What an increase in status; not for us to impress others with, but to be saved, and to better serve others.

 

Paul says, 26 for in Christ Jesus you are all sons of God, (and daughters, children) through faith. 27 For as many of you as were baptized into Christ have put on Christ.  29 And if you are Christ's, then … heirs according to promise… So you are no longer a slave, but a son, and if a son, then an heir through God.

 

He has taken us from slaves to sin and death, to being the blessed and forgiven children of God, to being inheritors of Heavenly glory.

 

As loving parents, we want to leave something for our children, after we leave this life and enter the glory of the next.

 

With everything getting to be so expensive, it’s getting harder to pass on any wealth to our children. 

 

You may or may not have earthly wealth to pass onto your children, but if you’ve loved them with a true and godly love, then you’ve left a legacy for them.

 

If you’ve shared the love and Word of Christ with them, then in spite of your sins and shortcomings, you’ve left them a fortune, the wealth that never becomes obsolete. 

 

As 1 Peter 1:4 says, an inheritance that can never perish, spoil or fade, kept in heaven for you. 

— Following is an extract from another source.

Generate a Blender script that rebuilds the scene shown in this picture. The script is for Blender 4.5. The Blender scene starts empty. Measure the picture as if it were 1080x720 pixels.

Through His Son, God has given His faithful, baptized children an eternal fortune; an abundance of grace, love, mercy, peace, joy, and every heavenly blessing.

 

All put together, they equal, everlasting glory for you and me and all God’s children. 

 

May the eternal treasures of the Gospel, be the greatest, most impacting and life-changing inheritance that we give to our children.

 

And may knowing Christ and making Him known, be the treasure we share with all.

 

And as we do, may God’s peace, which passes understanding, guard our hearts and minds, in Christ Jesus, who has made us the dear children of our Heavenly Father. Amen.